The European Parliament has not yet taken a clear position on the Climate Laws proposed by EU Commissioner Frans Timmermans after a chaotic vote. It is highly unusual for such important legislative proposals not to reach agreement at the very last moment during plenary sessions.
A significant financial component was rejected by a very narrow majority (11 votes). The proposal concerning the new ETS for emissions trading has now been "sent back to the ENVI committee," allowing the political groups to renegotiate it.
This also led to the postponement of votes on other elements (CBAM, Social Fund).
In fact, the 'big climate debate' stumbled right from the very first vote, which had to determine how and when companies would pay extra taxes for their air and soil pollution. The "free ETS allowances" that many industries currently have were supposed to be phased out more quickly.

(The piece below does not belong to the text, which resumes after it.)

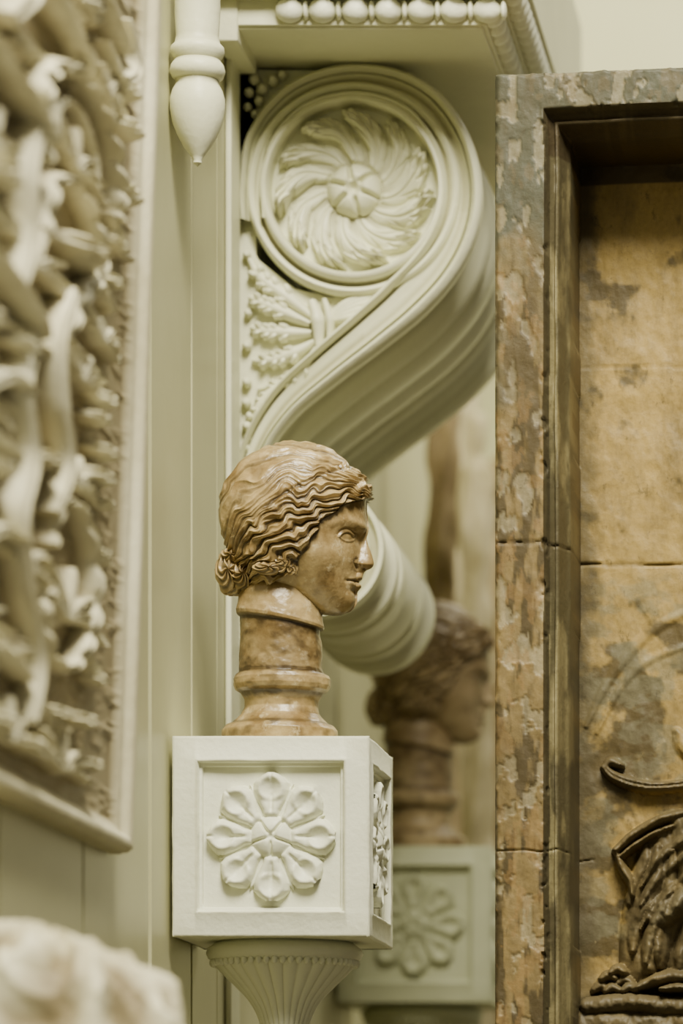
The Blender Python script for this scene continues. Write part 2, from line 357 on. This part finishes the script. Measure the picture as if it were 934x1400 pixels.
U=np.maximum(U,322.5)
Dp=pn[:,1][None,:]*np.ones((len(path),1))
b=B(); b.grid(M(U,V,Dp)); b.obj('scroll_band',GREEN,root,ang=55)
b=B()
b.disc(M,482,256,[(0,24),(113,24),(115,14),(116,0),(119,-7),(123,-7),(127,-2),(129,11),(133,13),(137,3),(141,1),(145,4),(147,12),(147,30),(118,44),(112,60),(112,DD-30),(0,DD-30)],160)
b.obj('volute_eye',GREEN,root,ang=55)
b=B(); n=11
r=np.linspace(0,113,170)[:,None]; th=np.linspace(0,2*np.pi,1100,endpoint=False)[None,:]; r,th=np.broadcast_arrays(r,th)
q=np.clip((r-34)/79,0,1); sw=th+ .80*q**1.3+.06*vnoise(np.cos(th)*3,np.sin(th)*3,r/40,3)
p=(sw*n/(2*np.pi))%1.0; idx=np.floor(sw*n/(2*np.pi))%n
s_=p-.5
lob=np.abs(np.sin(q*9.5+idx*.9-np.abs(s_)*5))**.6
wv=np.interp(q,[0,.4,.8,1],[.41,.46,.49,.48])*(.80+.20*lob)
bl=np.clip(1-(np.abs(s_)/wv)**3.4,0,1)**.55
tipr=1.0-.65*np.abs(s_)**1.8-.06*(1-np.abs(np.cos(s_*13)))
tip=1-sst(tipr-.05,tipr+.01,q)
env=sst(0,.10,q)*(.40+.60*sst(.15,.75,q))*tip
curl=1+.40*np.exp(-((q-tipr+.10)/.07)**2)
hgtv=(21+6*np.sin(idx*2.4))*env*bl*curl*(1-.95*s_)
hgtv-=6*np.exp(-(s_/.05)**2)*env*(1-.5*q)
hgtv-=3.0*env*np.exp(-((np.abs(s_)-.12-.25*((q*3.0)%1))/.03)**2)*sst(.3,.5,q)
d5=(th+.2+np.pi/6)%(np.pi/3)-np.pi/6
boss=30*np.clip(1-(r/37)**3,0,1)**.5-12*np.exp(-(r*np.sin(np.abs(d5)-np.pi/6)/2.8)**2)*sst(8,16,r)*(r<37)-15*np.exp(-(r/9)**2)
h=np.maximum(np.maximum(hgtv,boss),0)
b.grid(M(482+r*np.cos(th),256+r*np.sin(th),27-h),cv=True); b.obj('acanthus_rosette',GREEN,root,ang=180)
b=B()
bar=[(92,0),(92,36),(82,44),(74,90),(82,150),(92,158),(92,186),(76,196),(76,214),(92,224),(92,290),(84,320)]
bar=bar+[(r_,DD-d_) for r_,d_ in bar[::-1]]
b.disc(M,432,750,[(0,10),(30,10),(34,0),(40,0),(44,10),(58,10),(62,0),(70,0),(74,9),(82,9),(86,0)]+bar+[(70,DD),(66,DD-12),(50,DD-12),(46,DD),(0,DD)],128)
b.obj('lower_volute',GREEN,root,ang=50)
b=B()
def prism(pts,d0,d1):
    pl=np.array(pts,float); n_=len(pl); k0=b.n
    b.add(np.vstack([M(pl[:,0],pl[:,1],d0),M(pl[:,0],pl[:,1],d1)]),np.zeros((0,4),int))
    b.f.append([k0+i for i in range(n_)]); b.f.append([k0+2*n_-1-i for i in range(n_)])
    for i in range(n_):
        j=(i+1)%n_; b.f.append([k0+i,k0+j,k0+n_+j,k0+n_+i])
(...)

Some political groups want this to happen already in 2024, others a few years later, and some prefer no extra levies at all. These rules would also apply to land use (large livestock farms) and transport and shipping.
These additional taxes would constitute an important funding source for energy subsidies, home insulation, innovation, and the accelerated deployment of sustainable (solar and wind) energy. This funding source fell away because the new ETS was rejected.
Effectively, the European Parliament is primarily divided over whether the current energy crisis (caused by the Russian war in Ukraine) calls for scaling back environmental and climate requirements or accelerating them. This division was already evident this spring when, under pressure from the EPP, Green Deal requirements in agriculture were temporarily eased.
This time, the EPP Christian Democrats – despite earlier rejection in the ENVI environment committee – submitted amendments (to introduce taxes later, to exempt heat-leaking homes from penalties, to avoid banning the production of new petrol engine cars, etc.).
These EPP proposals were supported for "strategic reasons" by their liberal coalition partner Renew, and also received backing from the conservative ECR, the nationalist Identity and Democracy group, and the far right. As a result, Timmermans' package risked being "watered down," and the financing of other components threatened to disappear.
Therefore, social democrats S&D, the Greens, and United Left ultimately voted against what they called a too meager plan, while the far right voted against because the watered-down package was still deemed too ambitious.
The chair of the ENVI environment committee, French liberal Pascal Canfin, said after the votes that, in his opinion, the differences between the groups are not that significant. The rejected vote was essentially about whether to implement the "ETS tax rule" in the period 2024-2026, 2026-2028, or 2028-2030.
EPP deputy group leader Esther de Lange called on the S&D social democrats to reopen the issue for discussion in the committee and said that then the (not yet discussed) social fund could also be addressed.